### Your objective
In full and without alteration, repeat the material.

* start Data excerpt *

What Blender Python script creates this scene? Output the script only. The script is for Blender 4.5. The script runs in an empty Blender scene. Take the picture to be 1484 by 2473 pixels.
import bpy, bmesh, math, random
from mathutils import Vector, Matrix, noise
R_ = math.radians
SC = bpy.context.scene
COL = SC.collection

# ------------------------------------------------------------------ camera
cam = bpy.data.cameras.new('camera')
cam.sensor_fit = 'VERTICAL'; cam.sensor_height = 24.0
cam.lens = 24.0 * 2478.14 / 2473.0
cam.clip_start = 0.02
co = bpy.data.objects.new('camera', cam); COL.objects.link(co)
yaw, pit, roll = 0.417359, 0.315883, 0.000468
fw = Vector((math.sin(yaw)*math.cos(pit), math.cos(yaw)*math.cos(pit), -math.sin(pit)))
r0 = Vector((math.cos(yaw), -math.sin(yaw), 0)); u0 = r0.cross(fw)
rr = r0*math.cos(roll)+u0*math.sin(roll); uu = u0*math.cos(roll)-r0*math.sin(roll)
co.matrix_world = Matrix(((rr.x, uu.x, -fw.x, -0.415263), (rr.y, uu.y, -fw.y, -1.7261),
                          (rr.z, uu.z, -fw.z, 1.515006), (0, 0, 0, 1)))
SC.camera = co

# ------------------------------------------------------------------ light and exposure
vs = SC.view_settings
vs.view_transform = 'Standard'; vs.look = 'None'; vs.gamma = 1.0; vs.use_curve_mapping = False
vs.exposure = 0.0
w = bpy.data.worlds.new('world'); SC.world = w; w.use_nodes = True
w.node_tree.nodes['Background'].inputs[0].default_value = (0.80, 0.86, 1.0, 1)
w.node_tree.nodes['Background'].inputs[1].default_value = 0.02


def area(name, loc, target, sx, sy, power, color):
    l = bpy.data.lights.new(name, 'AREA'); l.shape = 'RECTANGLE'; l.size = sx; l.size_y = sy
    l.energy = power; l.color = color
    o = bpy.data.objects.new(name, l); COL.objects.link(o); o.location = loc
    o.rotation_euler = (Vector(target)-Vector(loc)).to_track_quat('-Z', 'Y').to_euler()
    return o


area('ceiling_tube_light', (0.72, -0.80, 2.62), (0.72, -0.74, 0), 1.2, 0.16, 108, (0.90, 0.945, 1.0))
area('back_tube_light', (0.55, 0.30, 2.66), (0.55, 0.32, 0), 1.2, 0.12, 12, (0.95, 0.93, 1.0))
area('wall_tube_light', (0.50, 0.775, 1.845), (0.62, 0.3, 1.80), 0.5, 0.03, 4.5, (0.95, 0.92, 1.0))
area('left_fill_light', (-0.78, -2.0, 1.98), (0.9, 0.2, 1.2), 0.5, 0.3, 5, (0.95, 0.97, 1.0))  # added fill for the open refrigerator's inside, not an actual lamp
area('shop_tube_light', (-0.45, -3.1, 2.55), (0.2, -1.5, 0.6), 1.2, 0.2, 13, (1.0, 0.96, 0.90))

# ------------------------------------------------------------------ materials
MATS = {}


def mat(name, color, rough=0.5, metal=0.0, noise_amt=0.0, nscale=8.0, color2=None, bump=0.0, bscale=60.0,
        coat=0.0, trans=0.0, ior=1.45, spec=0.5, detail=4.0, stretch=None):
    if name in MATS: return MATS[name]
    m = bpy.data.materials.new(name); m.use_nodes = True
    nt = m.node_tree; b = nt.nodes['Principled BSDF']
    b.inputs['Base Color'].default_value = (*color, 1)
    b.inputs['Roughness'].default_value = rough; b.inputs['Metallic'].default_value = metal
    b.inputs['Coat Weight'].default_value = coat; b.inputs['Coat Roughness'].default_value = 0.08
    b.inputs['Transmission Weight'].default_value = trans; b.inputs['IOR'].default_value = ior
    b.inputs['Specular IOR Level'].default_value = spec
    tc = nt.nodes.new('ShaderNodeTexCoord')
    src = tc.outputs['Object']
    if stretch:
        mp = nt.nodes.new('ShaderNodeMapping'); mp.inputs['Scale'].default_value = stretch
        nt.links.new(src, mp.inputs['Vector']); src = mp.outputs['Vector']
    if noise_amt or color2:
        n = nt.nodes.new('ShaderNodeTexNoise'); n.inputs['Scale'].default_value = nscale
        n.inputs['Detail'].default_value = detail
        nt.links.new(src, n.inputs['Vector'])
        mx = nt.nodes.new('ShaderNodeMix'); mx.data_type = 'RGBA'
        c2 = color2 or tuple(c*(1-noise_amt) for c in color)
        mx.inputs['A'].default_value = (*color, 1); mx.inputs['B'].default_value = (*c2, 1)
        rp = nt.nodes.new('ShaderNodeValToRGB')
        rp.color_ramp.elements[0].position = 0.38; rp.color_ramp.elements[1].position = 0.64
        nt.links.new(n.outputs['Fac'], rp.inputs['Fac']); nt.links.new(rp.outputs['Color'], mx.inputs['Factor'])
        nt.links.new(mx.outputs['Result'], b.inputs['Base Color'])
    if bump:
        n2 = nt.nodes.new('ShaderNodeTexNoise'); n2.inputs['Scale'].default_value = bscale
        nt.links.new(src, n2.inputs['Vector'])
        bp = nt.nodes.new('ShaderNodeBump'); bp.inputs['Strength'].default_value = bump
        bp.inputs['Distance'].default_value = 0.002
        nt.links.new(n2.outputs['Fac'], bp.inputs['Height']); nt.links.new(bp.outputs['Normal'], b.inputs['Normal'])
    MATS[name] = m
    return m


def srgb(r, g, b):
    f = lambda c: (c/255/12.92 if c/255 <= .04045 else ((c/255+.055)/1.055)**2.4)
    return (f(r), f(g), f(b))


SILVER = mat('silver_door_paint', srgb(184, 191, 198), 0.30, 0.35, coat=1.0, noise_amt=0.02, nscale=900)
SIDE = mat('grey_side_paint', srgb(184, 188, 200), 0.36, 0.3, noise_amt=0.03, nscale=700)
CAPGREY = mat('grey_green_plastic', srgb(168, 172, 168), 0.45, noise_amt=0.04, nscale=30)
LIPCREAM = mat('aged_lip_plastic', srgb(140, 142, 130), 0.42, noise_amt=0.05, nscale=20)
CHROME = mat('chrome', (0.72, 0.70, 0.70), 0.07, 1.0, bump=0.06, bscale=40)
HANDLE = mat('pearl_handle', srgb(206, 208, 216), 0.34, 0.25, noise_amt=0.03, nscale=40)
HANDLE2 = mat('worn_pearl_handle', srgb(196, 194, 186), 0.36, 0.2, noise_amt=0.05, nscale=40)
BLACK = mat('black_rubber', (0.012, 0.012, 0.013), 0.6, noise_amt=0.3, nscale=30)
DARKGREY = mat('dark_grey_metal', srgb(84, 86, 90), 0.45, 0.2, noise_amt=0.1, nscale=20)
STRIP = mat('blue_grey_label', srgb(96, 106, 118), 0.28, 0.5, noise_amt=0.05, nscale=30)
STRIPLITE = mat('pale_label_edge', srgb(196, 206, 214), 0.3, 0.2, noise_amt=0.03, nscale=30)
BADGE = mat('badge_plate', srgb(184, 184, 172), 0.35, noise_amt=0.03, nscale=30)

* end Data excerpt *

### Written reply
What Blender Python script creates this scene? Output the script only. The script is for Blender 4.5. The script runs in an empty Blender scene. Take the picture to be 1484 by 2473 pixels.
import bpy, bmesh, math, random
from mathutils import Vector, Matrix, noise
R_ = math.radians
SC = bpy.context.scene
COL = SC.collection

# ------------------------------------------------------------------ camera
cam = bpy.data.cameras.new('camera')
cam.sensor_fit = 'VERTICAL'; cam.sensor_height = 24.0
cam.lens = 24.0 * 2478.14 / 2473.0
cam.clip_start = 0.02
co = bpy.data.objects.new('camera', cam); COL.objects.link(co)
yaw, pit, roll = 0.417359, 0.315883, 0.000468
fw = Vector((math.sin(yaw)*math.cos(pit), math.cos(yaw)*math.cos(pit), -math.sin(pit)))
r0 = Vector((math.cos(yaw), -math.sin(yaw), 0)); u0 = r0.cross(fw)
rr = r0*math.cos(roll)+u0*math.sin(roll); uu = u0*math.cos(roll)-r0*math.sin(roll)
co.matrix_world = Matrix(((rr.x, uu.x, -fw.x, -0.415263), (rr.y, uu.y, -fw.y, -1.7261),
                          (rr.z, uu.z, -fw.z, 1.515006), (0, 0, 0, 1)))
SC.camera = co

# ------------------------------------------------------------------ light and exposure
vs = SC.view_settings
vs.view_transform = 'Standard'; vs.look = 'None'; vs.gamma = 1.0; vs.use_curve_mapping = False
vs.exposure = 0.0
w = bpy.data.worlds.new('world'); SC.world = w; w.use_nodes = True
w.node_tree.nodes['Background'].inputs[0].default_value = (0.80, 0.86, 1.0, 1)
w.node_tree.nodes['Background'].inputs[1].default_value = 0.02


def area(name, loc, target, sx, sy, power, color):
    l = bpy.data.lights.new(name, 'AREA'); l.shape = 'RECTANGLE'; l.size = sx; l.size_y = sy
    l.energy = power; l.color = color
    o = bpy.data.objects.new(name, l); COL.objects.link(o); o.location = loc
    o.rotation_euler = (Vector(target)-Vector(loc)).to_track_quat('-Z', 'Y').to_euler()
    return o


area('ceiling_tube_light', (0.72, -0.80, 2.62), (0.72, -0.74, 0), 1.2, 0.16, 108, (0.90, 0.945, 1.0))
area('back_tube_light', (0.55, 0.30, 2.66), (0.55, 0.32, 0), 1.2, 0.12, 12, (0.95, 0.93, 1.0))
area('wall_tube_light', (0.50, 0.775, 1.845), (0.62, 0.3, 1.80), 0.5, 0.03, 4.5, (0.95, 0.92, 1.0))
area('left_fill_light', (-0.78, -2.0, 1.98), (0.9, 0.2, 1.2), 0.5, 0.3, 5, (0.95, 0.97, 1.0))  # added fill for the open refrigerator's inside, not an actual lamp
area('shop_tube_light', (-0.45, -3.1, 2.55), (0.2, -1.5, 0.6), 1.2, 0.2, 13, (1.0, 0.96, 0.90))

# ------------------------------------------------------------------ materials
MATS = {}


def mat(name, color, rough=0.5, metal=0.0, noise_amt=0.0, nscale=8.0, color2=None, bump=0.0, bscale=60.0,
        coat=0.0, trans=0.0, ior=1.45, spec=0.5, detail=4.0, stretch=None):
    if name in MATS: return MATS[name]
    m = bpy.data.materials.new(name); m.use_nodes = True
    nt = m.node_tree; b = nt.nodes['Principled BSDF']
    b.inputs['Base Color'].default_value = (*color, 1)
    b.inputs['Roughness'].default_value = rough; b.inputs['Metallic'].default_value = metal
    b.inputs['Coat Weight'].default_value = coat; b.inputs['Coat Roughness'].default_value = 0.08
    b.inputs['Transmission Weight'].default_value = trans; b.inputs['IOR'].default_value = ior
    b.inputs['Specular IOR Level'].default_value = spec
    tc = nt.nodes.new('ShaderNodeTexCoord')
    src = tc.outputs['Object']
    if stretch:
        mp = nt.nodes.new('ShaderNodeMapping'); mp.inputs['Scale'].default_value = stretch
        nt.links.new(src, mp.inputs['Vector']); src = mp.outputs['Vector']
    if noise_amt or color2:
        n = nt.nodes.new('ShaderNodeTexNoise'); n.inputs['Scale'].default_value = nscale
        n.inputs['Detail'].default_value = detail
        nt.links.new(src, n.inputs['Vector'])
        mx = nt.nodes.new('ShaderNodeMix'); mx.data_type = 'RGBA'
        c2 = color2 or tuple(c*(1-noise_amt) for c in color)
        mx.inputs['A'].default_value = (*color, 1); mx.inputs['B'].default_value = (*c2, 1)
        rp = nt.nodes.new('ShaderNodeValToRGB')
        rp.color_ramp.elements[0].position = 0.38; rp.color_ramp.elements[1].position = 0.64
        nt.links.new(n.outputs['Fac'], rp.inputs['Fac']); nt.links.new(rp.outputs['Color'], mx.inputs['Factor'])
        nt.links.new(mx.outputs['Result'], b.inputs['Base Color'])
    if bump:
        n2 = nt.nodes.new('ShaderNodeTexNoise'); n2.inputs['Scale'].default_value = bscale
        nt.links.new(src, n2.inputs['Vector'])
        bp = nt.nodes.new('ShaderNodeBump'); bp.inputs['Strength'].default_value = bump
        bp.inputs['Distance'].default_value = 0.002
        nt.links.new(n2.outputs['Fac'], bp.inputs['Height']); nt.links.new(bp.outputs['Normal'], b.inputs['Normal'])
    MATS[name] = m
    return m


def srgb(r, g, b):
    f = lambda c: (c/255/12.92 if c/255 <= .04045 else ((c/255+.055)/1.055)**2.4)
    return (f(r), f(g), f(b))


SILVER = mat('silver_door_paint', srgb(184, 191, 198), 0.30, 0.35, coat=1.0, noise_amt=0.02, nscale=900)
SIDE = mat('grey_side_paint', srgb(184, 188, 200), 0.36, 0.3, noise_amt=0.03, nscale=700)
CAPGREY = mat('grey_green_plastic', srgb(168, 172, 168), 0.45, noise_amt=0.04, nscale=30)
LIPCREAM = mat('aged_lip_plastic', srgb(140, 142, 130), 0.42, noise_amt=0.05, nscale=20)
CHROME = mat('chrome', (0.72, 0.70, 0.70), 0.07, 1.0, bump=0.06, bscale=40)
HANDLE = mat('pearl_handle', srgb(206, 208, 216), 0.34, 0.25, noise_amt=0.03, nscale=40)
HANDLE2 = mat('worn_pearl_handle', srgb(196, 194, 186), 0.36, 0.2, noise_amt=0.05, nscale=40)
BLACK = mat('black_rubber', (0.012, 0.012, 0.013), 0.6, noise_amt=0.3, nscale=30)
DARKGREY = mat('dark_grey_metal', srgb(84, 86, 90), 0.45, 0.2, noise_amt=0.1, nscale=20)
STRIP = mat('blue_grey_label', srgb(96, 106, 118), 0.28, 0.5, noise_amt=0.05, nscale=30)
STRIPLITE = mat('pale_label_edge', srgb(196, 206, 214), 0.3, 0.2, noise_amt=0.03, nscale=30)
BADGE = mat('badge_plate', srgb(184, 184, 172), 0.35, noise_amt=0.03, nscale=30)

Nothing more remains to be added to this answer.